De fiestas, de romerías, de bailes y leyendas son ricos en Palazuelos. Son «los ancianos del lugar» los que con la alegría en el rostro cuentan y no acaban de su folklore tan rico. Hoy apenas quedan restos de tanta alegría colectiva. La televisión y el fútbol van minando poco a poco la fuerza telúrica de las relaciones sociales de nuestros antiguos pueblos. Pero aún queda, cuando menos, el recuerdo de todo ello. Por si un día la villa echa marcha atrás y se queda con estas alegres tan majetas fiestas. Para la Pascua es fama que los de Palazuelos quemaban en la plaza mayor al Judas, hecho de paja y caña dura, colgado al aire marceño, en el momento de que por el plazal atravesaba la «procesión del encuentro» en el domingo de Resurrección. En aquellos días de la Semana Santa se quedaba cuajado el aire y encogido el corazón con el sonar de las caracolas marinas con que los hombres del pueblo, que previamente se habían subastado este oficio, llamaban a todos a las funciones religiosas. A varios santos celebraban también en la villa murada: para San Juan de junio se hacia la fiesta grande, pues es el patrón, y para San Roque ya en pleno verano, se quemaban en la Plaza un buen montón de botos y botillos, haciendo gran luminaria, y danzando todos alrededor. En San Marcos se hacía la bendición de los campos y en febrero, con los fríos de San Blas, se hacía la bendición de los panes en la iglesia, llevando cada familia un pan para ser bendecido. El Carnaval tuvo también, hace ya muchos años su buen momento. Salían las gentes a la calle, alegres, sonando cencerros, las caras cubiertas con máscaras, asustando a la chiquillería. Los Mayos tuvieron también, como en gran parte de la provincia y del país todo, densa alegría concentrada entre sus fechas. El último día de abril hacían los mozos sus típicas rondas, cantando con aire de jota sus coplas y «mayos». En el centro del pueblo se alzaba el altísimo chopo coronado de colores y regalos. Y se fraguaban noviazgos y bodas. Al fin del año, todavía quedaban ganas para el festival y el buen humor. Para la Virgen del Rosario, a principios de octubre, era famosa la graciosa fiesta y la «humorística» subasta de manzanas y peras. Migas y somarros entraban, con buen vino acompañados, al estómago cuando la matanza. Y, al fin del año, la Navidad, con villancicos muy peculiares y propios de Palazuelos.

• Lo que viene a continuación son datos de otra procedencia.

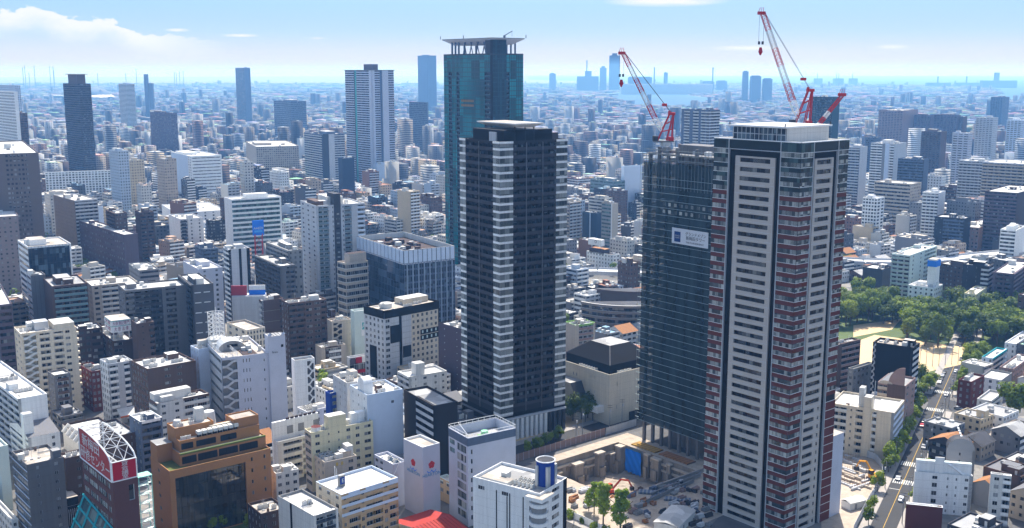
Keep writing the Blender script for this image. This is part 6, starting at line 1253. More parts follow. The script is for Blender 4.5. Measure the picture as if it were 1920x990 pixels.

Frente a la iglesia queda una vieja casona con un escudo encima. Son varios los escudos que aún quedan en casonas del pueblo, pero éste reúne algunas características peculiares. Lleva tallado el jarrón de azucenas propio del Cabildo seguntino, y bajo él un par de llaves, símbolo de curato. Unas letras de ignoto significado le rodean. Son las que explican que esa es la casa del siervo de Dios que cumple el oficio de cura del pueblo. Y aún otros detalles, simples y sencillos como éstos que he encontrado, puede disfrutar el viajero en su, repaso a Palazuelos. En un corpachón pétreo y hondamente medieval, se esconde la vida cordial y sencilla de unas gentes de la tierra seguntina. Es un momento inolvidable el que transcurre entre ellas, entre sus viejas casas, entre sus simpáticas charlas. Con el repique de los siglos al fondo cada rincón y cada sonrisa.